Tuesday 15 November - Michael Kusnetsov (LSE) and Junwei Xu (LSE)
Tuesday 8 November - Yang Guo (LSE)
Tuesday 1 November - Denis Schelling (LSE)
Tuesday 29 October - Michael Kusnetsov (LSE)
Tuesday 18 October - Weiguan Wang (LSE)
Thursday 24 March
Denis Schelling (LSE) - Mean-variance hedging
Michael Kusnetsov (LSE) - Clearing solutions in interbank networks with two maturities
Tuesday 15 March - Abdulla Al-Othman (LSE)
Equilibria in financial markets
Tuesday 8 March - Junwei Xu (LSE)
Optimal liquidation in an Almgren-Chriss type model with Lévy processes and finite time horizons
We consider an Almgren-Chriss type liquidation model and aim to maximise the expected exponential utility of the cash position at a given finite time. The unaffected asset price follows a Levy process which may provide a good statistical fit to observed asset price data for short time horizons. The temporary price impact is described by a general function, satisfying some reasonable conditions. We reduce the problem to a deterministic optimisation problem and we derive the optimal liquidation strategy and the corresponding value function in closed forms. It turns out that, if the unaffected asset price has a positive drift, then it might be optimal to wait for a while during selling, or it might be optimal to buy back at the beginning of trading, and price manipulation is allowed in the case of positive drift. We solve the deterministic optimisation problem using calculus of variations. To this end, the Beltrami identity approach doesn't apply in a classical sense because the integrand in the objective functional is not sufficiently smooth. Nonetheless, we establish necessary and sufficient conditions for the optimiser in a fairly general setting. In particular, we characterise the optimiser using the Beltrami identity, which is a first order ordinary differential equation. This characterisation allows us to get a closed-form solution.
Tuesday 1 March - Thomas Bernhardt (LSE)
Ito-Semi-Diffusions, a Tool to approximate Levy Processes
We are interested in processes which are distributed like Levy processes at certain time points and can be described as homogeneous diffusions between these points. We are going to analyse when such processes converge in distribution if the mesh size of the time points is going to zero. Furthermore, we are considering the existence of martingale measures for a fixed time-grid (linking the pricing problem for Levy processes approximately to the one for the above processes).
Tuesday 16 February - Jose Pasos (LSE)
Irreversible capacity expansion with possible default
We consider the problem of determining the optimal capacity expansion strategy that a firm operating within a random economic environment should adopt.
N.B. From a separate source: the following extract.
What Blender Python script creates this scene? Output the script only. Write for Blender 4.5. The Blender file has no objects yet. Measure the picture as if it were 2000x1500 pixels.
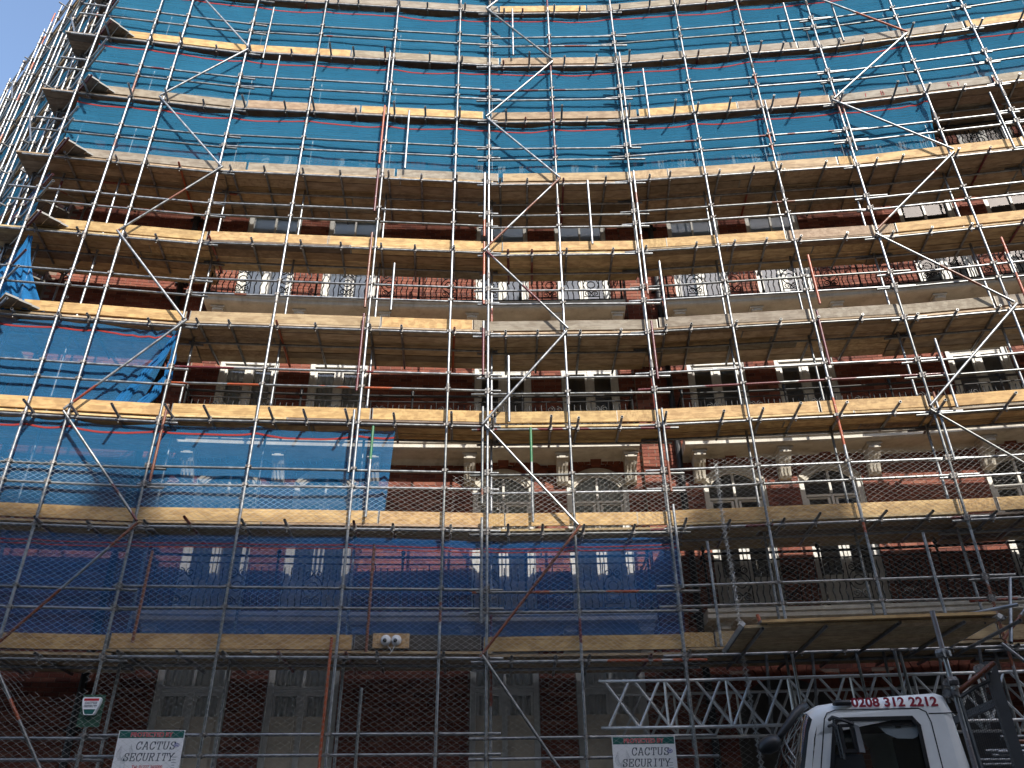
import bpy, math, random
import numpy as np
from mathutils import Vector, Matrix

random.seed(7)
rng = np.random.default_rng(7)
R = math.radians
sc = bpy.context.scene
C = sc.collection

# ------------------------------------------------------------------ camera, sky, sun, exposure
CAM_H = 1.6
FPX, PITCH, ROLL = 1564.63, R(30.156), R(-0.72)      # focal length in pixels of a 2000 px wide frame
cam_d = bpy.data.cameras.new('camera')
cam = bpy.data.objects.new('camera', cam_d)
C.objects.link(cam)
cam_d.sensor_width = 36.0
cam_d.lens = FPX / 2000 * 36
cam_d.clip_start = 0.1
cam_d.clip_end = 2000
cam.matrix_world = (Matrix.Translation((0, 0, CAM_H)) @ Matrix.Rotation(R(90) + PITCH, 4, 'X')
                    @ Matrix.Rotation(ROLL, 4, 'Z'))
sc.camera = cam

SUN_EL, SUN_AZ = R(38), R(26)                         # azimuth: to the right of straight behind the viewer
sun_dir = Vector((math.sin(SUN_AZ) * math.cos(SUN_EL), -math.cos(SUN_AZ) * math.cos(SUN_EL), math.sin(SUN_EL)))
world = bpy.data.worlds.new('World')
sc.world = world
world.use_nodes = True
wn = world.node_tree.nodes
sky = wn.new('ShaderNodeTexSky')
sky.sky_type = 'NISHITA'
sky.sun_disc = False
sky.sun_elevation = SUN_EL
sky.sun_rotation = math.atan2(sun_dir.x, sun_dir.y)
sky.air_density = 1.0
sky.dust_density = 1.6
sky.ozone_density = 1.0
bg = wn['Background']
world.node_tree.links.new(sky.outputs[0], bg.inputs[0])
bg.inputs[1].default_value = 0.15
sun_l = bpy.data.lights.new('sun', 'SUN')
sun_l.energy = 3.1
sun_l.angle = R(0.53)
sun_l.color = (1.0, 0.95, 0.86)
sun = bpy.data.objects.new('sun', sun_l)
C.objects.link(sun)
sun.rotation_euler = sun_dir.to_track_quat('Z', 'Y').to_euler()
sun.location = sun_dir * 60
sc.view_settings.view_transform = 'Standard'
sc.view_settings.look = 'None'
sc.view_settings.gamma = 1
sc.view_settings.exposure = 1.2
sc.cycles.max_bounces = 8
sc.cycles.transparent_max_bounces = 24
sc.cycles.use_denoising = True

# ------------------------------------------------------------------ helpers
WM = {}


def put(name, mesh, parent=None, mat=None, mw=None, color=None, **props):
    o = bpy.data.objects.new(name, mesh)
    C.objects.link(o)
    mw = mw if mw is not None else Matrix()
    WM[o.name] = mw
    if parent is not None:
        o.parent = parent
        o.matrix_basis = WM[parent.name].inverted() @ mw
    else:
        o.matrix_basis = mw
    if mat is not None and mesh is not None:
        if len(mesh.materials) == 0:
            mesh.materials.append(mat)
        elif mesh.materials[0] != mat:
            o.material_slots[0].link = 'OBJECT'
            o.material_slots[0].material = mat
    if color is not None:
        o.color = color
    for k, v in props.items():
        o[k] = v
    return o


def thing(name, label, cat, loc=(0, 0, 0), group=None, mw=None):
    o = put(name, None, None, None, mw if mw is not None else Matrix.Translation(loc))
    o['label'] = label
    o['category'] = cat
    if group:
        o['group'] = group
    return o


def mesh_from(name, v, f, smooth=False, mats=(), fm=None):
    m = bpy.data.meshes.new(name)
    m.from_pydata([tuple(p) for p in v], [], [tuple(q) for q in f])
    for mt in mats:
        m.materials.append(mt)
    if fm is not None:
        m.polygons.foreach_set('material_index', fm)
    if smooth:
        m.polygons.foreach_set('use_smooth', [True] * len(m.polygons))
    m.update()
    return m


class MB:
    """collects shapes of ONE part"""
    def __init__(s):
        s.v, s.f, s.m = [], [], []

    def add(s, v, f, mi=0):
        b = len(s.v)
        s.v += [tuple(p) for p in v]
        s.f += [tuple(b + i for i in q) for q in f]
        s.m += [mi] * len(f)
        return s

    def box(s, a, b, mi=0, mw=None):
        (x0, y0, z0), (x1, y1, z1) = a, b
        v = [(x0, y0, z0), (x1, y0, z0), (x1, y1, z0), (x0, y1, z0), (x0, y0, z1), (x1, y0, z1), (x1, y1, z1), (x0, y1, z1)]
        if mw is not None:
            v = [mw @ Vector(p) for p in v]
        return s.add(v, [(0, 3, 2, 1), (4, 5, 6, 7), (0, 1, 5, 4), (1, 2, 6, 5), (2, 3, 7, 6), (3, 0, 4, 7)], mi)

    def hexa(s, v, mi=0):
        return s.add(v, [(0, 3, 2, 1), (4, 5, 6, 7), (0, 1, 5, 4), (1, 2, 6, 5), (2, 3, 7, 6), (3, 0, 4, 7)], mi)

    def tube(s, pts, r, n=8, mi=0, cap=True, closed=False):
        pts = [Vector(p) for p in pts]
        N = len(pts)
        rr = r if isinstance(r, (list, tuple)) else [r] * N
        rings = []
        up = None
        for i, p in enumerate(pts):
            if closed:
                t = pts[(i + 1) % N] - pts[i - 1]
            else:
                t = pts[min(i + 1, N - 1)] - pts[max(i - 1, 0)]
            t.normalize()
            if up is None:
                up = Vector((0, 0, 1)) if abs(t.z) < .9 else Vector((1, 0, 0))
            a = t.cross(up)
            if a.length < 1e-6:
                a = t.orthogonal()
            a.normalize()
            b = a.cross(t)
            up = b
            rings.append([p + (a * math.cos(2 * math.pi * k / n) + b * math.sin(2 * math.pi * k / n)) * rr[i] for k in range(n)])
        v = [q for r_ in rings for q in r_]
        f = []
        for i in range(N if closed else N - 1):
            j = (i + 1) % N
            for k in range(n):
                f.append((i * n + k, i * n + (k + 1) % n, j * n + (k + 1) % n, j * n + k))
        if cap and not closed:
            f.append(tuple(range(n - 1, -1, -1)))
            f.append(tuple((N - 1) * n + k for k in range(n)))
        return s.add(v, f, mi)

    def prism(s, poly, d0, d1, fn, mi=0):
        """poly of 2D points extruded between d0 and d1; fn(p, d) -> 3D"""
        n = len(poly)
        v = [fn(p, d0) for p in poly] + [fn(p, d1) for p in poly]
        f = [(i, (i + 1) % n, n + (i + 1) % n, n + i) for i in range(n)]
        f += [tuple(range(n - 1, -1, -1)), tuple(range(n, 2 * n))]
        return s.add(v, f, mi)

    def mesh(s, name, smooth=False, mats=()):
        return mesh_from(name, s.v, s.f, smooth, mats, s.m if len(mats) > 1 else None)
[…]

We model market uncertainty by means of a general one-dimensional positive diffusion with possible absorption at 0. The objective is to maximise a performance criterion that involves a general running payoff function and associates a cost with each capacity increase up to the first hitting time of 0, at which time the firm defaults. The resulting optimisation problem takes the form of a degenerate two-dimensional singular stochastic control problem that we explicitly solve. We further illustrate our general results in the special cases where market uncertainty is modelled by a Brownian motion with drift, a geometric Brownian motion or a square-root process such as the one in the CIR model.